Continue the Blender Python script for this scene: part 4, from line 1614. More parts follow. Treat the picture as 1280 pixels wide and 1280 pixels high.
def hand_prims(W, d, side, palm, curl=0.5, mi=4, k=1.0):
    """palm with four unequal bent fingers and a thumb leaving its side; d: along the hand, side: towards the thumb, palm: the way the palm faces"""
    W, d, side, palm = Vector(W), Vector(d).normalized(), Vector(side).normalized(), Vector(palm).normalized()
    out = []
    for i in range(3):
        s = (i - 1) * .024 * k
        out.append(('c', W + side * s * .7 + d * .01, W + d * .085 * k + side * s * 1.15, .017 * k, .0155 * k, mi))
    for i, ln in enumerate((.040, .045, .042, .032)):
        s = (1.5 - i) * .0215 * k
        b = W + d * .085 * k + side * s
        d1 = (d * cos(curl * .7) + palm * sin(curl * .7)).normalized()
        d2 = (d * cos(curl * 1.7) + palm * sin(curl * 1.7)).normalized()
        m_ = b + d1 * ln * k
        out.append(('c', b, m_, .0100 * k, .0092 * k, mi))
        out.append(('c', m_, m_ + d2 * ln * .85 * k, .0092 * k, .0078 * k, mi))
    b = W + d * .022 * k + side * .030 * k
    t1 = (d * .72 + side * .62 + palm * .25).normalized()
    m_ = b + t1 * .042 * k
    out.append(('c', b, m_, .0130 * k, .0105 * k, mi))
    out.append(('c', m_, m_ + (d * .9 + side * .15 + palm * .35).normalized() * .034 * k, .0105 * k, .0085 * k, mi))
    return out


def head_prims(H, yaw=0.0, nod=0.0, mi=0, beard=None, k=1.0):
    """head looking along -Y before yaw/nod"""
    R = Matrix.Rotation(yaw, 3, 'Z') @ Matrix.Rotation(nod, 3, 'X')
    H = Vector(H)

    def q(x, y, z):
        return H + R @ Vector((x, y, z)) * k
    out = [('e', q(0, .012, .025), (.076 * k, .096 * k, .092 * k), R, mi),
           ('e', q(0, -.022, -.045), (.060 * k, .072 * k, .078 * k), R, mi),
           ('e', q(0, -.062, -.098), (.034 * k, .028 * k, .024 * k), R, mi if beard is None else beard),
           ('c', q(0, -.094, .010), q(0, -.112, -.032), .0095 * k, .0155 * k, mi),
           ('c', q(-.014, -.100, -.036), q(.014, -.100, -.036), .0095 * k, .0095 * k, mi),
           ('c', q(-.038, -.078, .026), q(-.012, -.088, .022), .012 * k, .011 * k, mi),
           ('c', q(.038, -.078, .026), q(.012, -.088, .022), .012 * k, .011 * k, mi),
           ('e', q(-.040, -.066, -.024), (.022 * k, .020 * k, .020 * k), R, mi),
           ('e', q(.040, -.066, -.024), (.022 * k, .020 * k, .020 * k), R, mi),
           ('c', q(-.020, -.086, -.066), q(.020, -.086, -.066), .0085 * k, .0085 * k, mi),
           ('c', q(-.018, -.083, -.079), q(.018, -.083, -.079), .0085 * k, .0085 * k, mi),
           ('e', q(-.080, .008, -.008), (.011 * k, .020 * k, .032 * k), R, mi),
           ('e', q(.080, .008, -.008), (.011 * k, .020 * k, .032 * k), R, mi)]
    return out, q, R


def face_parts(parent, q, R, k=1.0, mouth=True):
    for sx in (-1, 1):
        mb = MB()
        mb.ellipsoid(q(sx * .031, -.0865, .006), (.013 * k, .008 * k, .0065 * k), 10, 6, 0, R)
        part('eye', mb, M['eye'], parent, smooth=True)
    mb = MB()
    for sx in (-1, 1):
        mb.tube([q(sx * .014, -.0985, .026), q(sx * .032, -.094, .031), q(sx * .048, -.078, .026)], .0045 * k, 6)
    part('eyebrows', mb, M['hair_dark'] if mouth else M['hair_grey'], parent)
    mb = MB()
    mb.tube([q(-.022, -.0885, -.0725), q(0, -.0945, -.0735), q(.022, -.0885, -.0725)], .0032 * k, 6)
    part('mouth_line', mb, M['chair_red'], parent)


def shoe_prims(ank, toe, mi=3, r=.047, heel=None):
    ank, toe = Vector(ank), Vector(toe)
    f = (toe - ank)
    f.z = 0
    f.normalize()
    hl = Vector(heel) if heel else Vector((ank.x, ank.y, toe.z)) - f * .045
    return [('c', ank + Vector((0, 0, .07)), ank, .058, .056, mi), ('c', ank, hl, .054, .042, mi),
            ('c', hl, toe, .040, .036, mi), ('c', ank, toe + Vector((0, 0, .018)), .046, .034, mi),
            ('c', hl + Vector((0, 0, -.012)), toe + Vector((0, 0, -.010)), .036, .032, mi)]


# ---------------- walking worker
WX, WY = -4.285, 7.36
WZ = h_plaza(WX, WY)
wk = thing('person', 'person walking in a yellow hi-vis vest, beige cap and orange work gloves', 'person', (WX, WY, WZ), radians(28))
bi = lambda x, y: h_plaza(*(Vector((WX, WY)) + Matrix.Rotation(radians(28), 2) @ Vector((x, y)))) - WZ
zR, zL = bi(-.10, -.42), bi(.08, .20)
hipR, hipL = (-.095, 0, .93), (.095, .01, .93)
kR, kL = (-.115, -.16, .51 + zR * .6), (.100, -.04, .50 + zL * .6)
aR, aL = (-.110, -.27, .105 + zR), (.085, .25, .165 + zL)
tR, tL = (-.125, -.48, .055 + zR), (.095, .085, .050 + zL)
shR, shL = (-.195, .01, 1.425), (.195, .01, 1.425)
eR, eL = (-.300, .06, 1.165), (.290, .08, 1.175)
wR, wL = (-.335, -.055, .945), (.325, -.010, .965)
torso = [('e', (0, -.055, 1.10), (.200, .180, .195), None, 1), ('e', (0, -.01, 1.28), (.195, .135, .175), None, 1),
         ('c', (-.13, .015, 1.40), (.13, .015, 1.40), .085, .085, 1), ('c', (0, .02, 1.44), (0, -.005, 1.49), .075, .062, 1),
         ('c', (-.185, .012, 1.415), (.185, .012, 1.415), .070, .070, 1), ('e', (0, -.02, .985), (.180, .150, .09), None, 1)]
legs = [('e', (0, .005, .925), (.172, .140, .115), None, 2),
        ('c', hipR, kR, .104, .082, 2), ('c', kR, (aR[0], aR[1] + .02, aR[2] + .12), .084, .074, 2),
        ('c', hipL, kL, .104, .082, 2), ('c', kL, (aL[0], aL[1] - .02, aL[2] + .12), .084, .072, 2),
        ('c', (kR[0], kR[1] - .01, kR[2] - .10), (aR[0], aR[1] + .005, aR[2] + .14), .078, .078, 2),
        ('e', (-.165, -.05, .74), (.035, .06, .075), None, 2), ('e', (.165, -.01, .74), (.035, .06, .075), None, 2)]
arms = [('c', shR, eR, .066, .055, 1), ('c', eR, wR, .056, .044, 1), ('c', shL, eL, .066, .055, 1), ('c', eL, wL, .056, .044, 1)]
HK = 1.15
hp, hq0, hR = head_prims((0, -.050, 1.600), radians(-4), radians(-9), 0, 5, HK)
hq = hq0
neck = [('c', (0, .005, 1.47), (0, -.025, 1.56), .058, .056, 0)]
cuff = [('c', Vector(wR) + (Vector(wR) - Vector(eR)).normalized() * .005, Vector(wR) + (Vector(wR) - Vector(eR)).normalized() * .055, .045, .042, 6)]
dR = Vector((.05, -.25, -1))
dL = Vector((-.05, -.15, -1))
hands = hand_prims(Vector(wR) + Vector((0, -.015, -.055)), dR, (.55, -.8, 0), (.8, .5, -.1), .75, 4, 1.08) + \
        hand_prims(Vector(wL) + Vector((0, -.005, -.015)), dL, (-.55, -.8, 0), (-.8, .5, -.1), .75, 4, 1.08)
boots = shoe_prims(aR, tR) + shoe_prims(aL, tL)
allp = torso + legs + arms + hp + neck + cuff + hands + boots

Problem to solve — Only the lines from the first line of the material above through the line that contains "H = Vector(H)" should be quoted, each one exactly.

Task solution —
Continue the Blender Python script for this scene: part 4, from line 1614. More parts follow. Treat the picture as 1280 pixels wide and 1280 pixels high.
def hand_prims(W, d, side, palm, curl=0.5, mi=4, k=1.0):
    """palm with four unequal bent fingers and a thumb leaving its side; d: along the hand, side: towards the thumb, palm: the way the palm faces"""
    W, d, side, palm = Vector(W), Vector(d).normalized(), Vector(side).normalized(), Vector(palm).normalized()
    out = []
    for i in range(3):
        s = (i - 1) * .024 * k
        out.append(('c', W + side * s * .7 + d * .01, W + d * .085 * k + side * s * 1.15, .017 * k, .0155 * k, mi))
    for i, ln in enumerate((.040, .045, .042, .032)):
        s = (1.5 - i) * .0215 * k
        b = W + d * .085 * k + side * s
        d1 = (d * cos(curl * .7) + palm * sin(curl * .7)).normalized()
        d2 = (d * cos(curl * 1.7) + palm * sin(curl * 1.7)).normalized()
        m_ = b + d1 * ln * k
        out.append(('c', b, m_, .0100 * k, .0092 * k, mi))
        out.append(('c', m_, m_ + d2 * ln * .85 * k, .0092 * k, .0078 * k, mi))
    b = W + d * .022 * k + side * .030 * k
    t1 = (d * .72 + side * .62 + palm * .25).normalized()
    m_ = b + t1 * .042 * k
    out.append(('c', b, m_, .0130 * k, .0105 * k, mi))
    out.append(('c', m_, m_ + (d * .9 + side * .15 + palm * .35).normalized() * .034 * k, .0105 * k, .0085 * k, mi))
    return out


def head_prims(H, yaw=0.0, nod=0.0, mi=0, beard=None, k=1.0):
    """head looking along -Y before yaw/nod"""
    R = Matrix.Rotation(yaw, 3, 'Z') @ Matrix.Rotation(nod, 3, 'X')
    H = Vector(H)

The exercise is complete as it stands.